にがみ、生臭さを出さないために、初めに煮干しの頭とはらわたを取っておきましょう。
まず頭を取り、背骨に沿って半分に割ると、はらわたも取り易いです。
頭とはらわたを取ったものです。
2-3 昆布を拭く(水で洗い流さない)
大切なポイント②です。昆布は拭くだけにして水で洗い流さないでください。昆布の表面のうま味成分を流してしまわないためでしたね。
2-4 煮干しと昆布を30分水につけた後、中火で煮出す
大切なポイント③です。
強火にしないで、中火で煮出してください。昆布の臭みや煮干しの苦みを出さないためでしたね。
2-5 沸騰直前に昆布だけを取り出す
大切なポイント④です。
沸騰直前に昆布だけを取り出してください。理由は沸騰後煮続けると昆布のぬめりや海藻臭さが出てしまうからでしたね。
写真のように気泡が出てきた程度のところで昆布だけ取り出します。
2-6 沸騰後火を止めて煮干しを濾す
昆布を取り出した後も煮干しはそのまま沸騰させて5,6分あくを取りながら煮出します。
その後、火を止めてから煮干しを濾します。

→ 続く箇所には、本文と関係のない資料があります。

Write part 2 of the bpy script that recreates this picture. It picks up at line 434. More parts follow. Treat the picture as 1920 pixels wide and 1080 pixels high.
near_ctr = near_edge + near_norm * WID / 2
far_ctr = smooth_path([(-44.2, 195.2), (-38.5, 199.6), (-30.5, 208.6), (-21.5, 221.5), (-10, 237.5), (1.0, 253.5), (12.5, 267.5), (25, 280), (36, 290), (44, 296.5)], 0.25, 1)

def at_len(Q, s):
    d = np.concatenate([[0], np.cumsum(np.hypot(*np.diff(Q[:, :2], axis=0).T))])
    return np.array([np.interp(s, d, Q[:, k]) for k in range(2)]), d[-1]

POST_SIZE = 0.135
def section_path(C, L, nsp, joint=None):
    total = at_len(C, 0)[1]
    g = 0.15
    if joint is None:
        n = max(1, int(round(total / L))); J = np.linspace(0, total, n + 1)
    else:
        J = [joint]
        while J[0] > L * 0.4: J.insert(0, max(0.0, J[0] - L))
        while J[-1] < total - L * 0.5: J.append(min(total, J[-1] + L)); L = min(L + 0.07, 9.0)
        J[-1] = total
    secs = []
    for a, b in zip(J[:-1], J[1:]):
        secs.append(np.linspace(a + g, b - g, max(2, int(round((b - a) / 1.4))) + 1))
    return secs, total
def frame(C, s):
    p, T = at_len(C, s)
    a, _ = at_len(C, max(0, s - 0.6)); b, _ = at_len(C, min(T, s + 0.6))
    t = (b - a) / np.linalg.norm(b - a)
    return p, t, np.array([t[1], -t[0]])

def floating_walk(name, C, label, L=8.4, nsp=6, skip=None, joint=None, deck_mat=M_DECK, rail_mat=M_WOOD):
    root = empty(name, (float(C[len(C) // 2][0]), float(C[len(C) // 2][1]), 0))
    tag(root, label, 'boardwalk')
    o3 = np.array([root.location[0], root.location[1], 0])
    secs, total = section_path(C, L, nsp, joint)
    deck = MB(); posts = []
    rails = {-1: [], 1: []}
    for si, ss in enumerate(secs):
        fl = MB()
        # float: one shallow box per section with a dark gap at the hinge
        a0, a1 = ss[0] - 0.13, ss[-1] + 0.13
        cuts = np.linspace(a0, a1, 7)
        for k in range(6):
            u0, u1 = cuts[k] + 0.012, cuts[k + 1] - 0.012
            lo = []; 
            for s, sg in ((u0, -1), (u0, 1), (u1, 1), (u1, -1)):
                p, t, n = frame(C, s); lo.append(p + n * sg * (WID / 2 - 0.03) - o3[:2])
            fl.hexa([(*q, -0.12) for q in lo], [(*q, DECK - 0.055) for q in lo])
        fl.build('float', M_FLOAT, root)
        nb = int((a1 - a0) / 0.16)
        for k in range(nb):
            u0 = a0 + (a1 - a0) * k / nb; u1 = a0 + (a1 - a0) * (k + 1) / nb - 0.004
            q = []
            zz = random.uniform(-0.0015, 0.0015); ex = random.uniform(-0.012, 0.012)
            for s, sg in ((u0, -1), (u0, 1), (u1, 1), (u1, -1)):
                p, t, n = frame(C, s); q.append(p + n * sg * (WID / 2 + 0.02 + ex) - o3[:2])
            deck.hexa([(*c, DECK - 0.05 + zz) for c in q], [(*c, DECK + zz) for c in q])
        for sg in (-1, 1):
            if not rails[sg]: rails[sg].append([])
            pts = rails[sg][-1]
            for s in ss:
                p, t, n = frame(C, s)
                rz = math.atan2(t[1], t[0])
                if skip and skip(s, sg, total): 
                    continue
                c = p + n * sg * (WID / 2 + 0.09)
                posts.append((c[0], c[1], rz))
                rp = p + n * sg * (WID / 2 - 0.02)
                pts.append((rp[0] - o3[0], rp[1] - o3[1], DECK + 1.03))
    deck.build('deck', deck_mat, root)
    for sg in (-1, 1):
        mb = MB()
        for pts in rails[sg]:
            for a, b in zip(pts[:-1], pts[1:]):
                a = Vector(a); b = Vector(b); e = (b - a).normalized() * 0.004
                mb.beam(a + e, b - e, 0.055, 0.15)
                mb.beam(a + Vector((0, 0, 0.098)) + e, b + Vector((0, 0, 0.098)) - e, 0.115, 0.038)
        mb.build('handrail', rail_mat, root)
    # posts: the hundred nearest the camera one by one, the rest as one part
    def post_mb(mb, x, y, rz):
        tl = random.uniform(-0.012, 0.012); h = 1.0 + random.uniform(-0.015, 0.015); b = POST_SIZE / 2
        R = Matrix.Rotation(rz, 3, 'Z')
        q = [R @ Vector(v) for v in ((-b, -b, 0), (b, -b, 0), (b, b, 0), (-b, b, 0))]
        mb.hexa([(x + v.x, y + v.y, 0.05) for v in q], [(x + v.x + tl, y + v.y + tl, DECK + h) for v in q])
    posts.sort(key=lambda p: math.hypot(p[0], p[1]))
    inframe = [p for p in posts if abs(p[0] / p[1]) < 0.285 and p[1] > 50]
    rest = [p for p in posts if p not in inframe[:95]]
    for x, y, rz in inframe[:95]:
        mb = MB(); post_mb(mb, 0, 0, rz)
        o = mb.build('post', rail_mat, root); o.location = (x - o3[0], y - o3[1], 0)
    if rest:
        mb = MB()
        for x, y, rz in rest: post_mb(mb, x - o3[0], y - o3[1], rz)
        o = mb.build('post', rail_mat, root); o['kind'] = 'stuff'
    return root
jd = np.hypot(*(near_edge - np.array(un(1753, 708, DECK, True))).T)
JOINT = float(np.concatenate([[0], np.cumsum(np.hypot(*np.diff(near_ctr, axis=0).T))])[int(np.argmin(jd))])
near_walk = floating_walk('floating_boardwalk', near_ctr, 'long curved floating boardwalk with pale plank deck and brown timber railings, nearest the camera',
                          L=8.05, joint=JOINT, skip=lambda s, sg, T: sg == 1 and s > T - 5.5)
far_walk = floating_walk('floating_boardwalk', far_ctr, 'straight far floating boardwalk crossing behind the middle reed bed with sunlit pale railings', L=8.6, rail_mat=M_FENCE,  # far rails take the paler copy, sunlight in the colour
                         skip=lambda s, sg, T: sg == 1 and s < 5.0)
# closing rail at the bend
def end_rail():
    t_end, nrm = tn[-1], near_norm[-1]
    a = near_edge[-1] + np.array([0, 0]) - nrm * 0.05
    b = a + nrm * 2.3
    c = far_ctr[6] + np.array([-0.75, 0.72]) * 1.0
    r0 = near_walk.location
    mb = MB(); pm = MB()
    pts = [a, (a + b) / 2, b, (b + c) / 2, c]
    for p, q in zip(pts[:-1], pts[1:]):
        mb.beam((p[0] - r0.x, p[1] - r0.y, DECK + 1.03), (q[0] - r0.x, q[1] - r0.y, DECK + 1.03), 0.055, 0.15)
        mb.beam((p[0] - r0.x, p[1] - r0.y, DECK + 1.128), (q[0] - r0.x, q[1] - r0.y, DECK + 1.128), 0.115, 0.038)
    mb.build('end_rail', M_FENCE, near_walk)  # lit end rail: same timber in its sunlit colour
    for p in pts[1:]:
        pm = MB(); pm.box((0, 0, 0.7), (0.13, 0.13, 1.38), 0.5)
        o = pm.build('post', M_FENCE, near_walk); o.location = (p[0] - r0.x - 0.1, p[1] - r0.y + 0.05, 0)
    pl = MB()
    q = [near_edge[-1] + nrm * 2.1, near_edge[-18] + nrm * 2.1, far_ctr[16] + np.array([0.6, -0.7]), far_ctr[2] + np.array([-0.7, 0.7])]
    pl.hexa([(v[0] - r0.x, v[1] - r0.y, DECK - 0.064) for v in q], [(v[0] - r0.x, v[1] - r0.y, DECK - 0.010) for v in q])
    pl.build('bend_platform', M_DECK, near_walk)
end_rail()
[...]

花かつおのように別の鍋と濾し布を用意しなくても、煮干しなら網ジャクシですくってしまってもよいです。
火を止めてから煮干しを濾します。
煮干しと昆布の合わせだしです。
3. 合わせだしはすべての料理にあう
合わせだしはオールマイティーですべての料理に合います。
それぞれ単独でだしを取った場合は植物性の昆布だしは肉魚などの動物の料理に、動物性の鰹節や煮干しは野菜料理によく合います(反対のものと組み合わせるとうま味の相乗効果が出るのでしたね)が、すでに植物性と動物性を組み合わせている合わせだしはその両方の料理に合うからです。
「鰹節と昆布の合わせだし」と「煮干しと昆布の合わせだし」との違いは鰹節と煮干しの違いです。その違いに注目すると、鰹節は豊かな香りを生かしてすまし汁や茶わん蒸しなどだしが主役の料理、煮干しは濃厚な風味を生かして味噌汁や麺類のつゆ、煮物など味の濃い料理に合うといえます。
合わせだしの種類 | あう料理 |
---|---|
鰹と昆布 | すまし汁、茶わん蒸しなどだしが主役の料理 |
煮干しと昆布 | 味噌汁、麺類のつゆ、煮物など味の濃い料理 |
しかし、これも強いて言えばのことで、合わせだしは料理を選ばないといっていいでしょう。
4. まとめ
いかがでしたか。合わせだしといっても、なにも鰹節や昆布、煮干し単独でだしをとる手間の2倍の手間がかかる訳ではありませんね。思っているより手間がかからずにできますよ。
だしとりに慣れてきたら、ぜひ合わせだしにチャレンジしてみてください。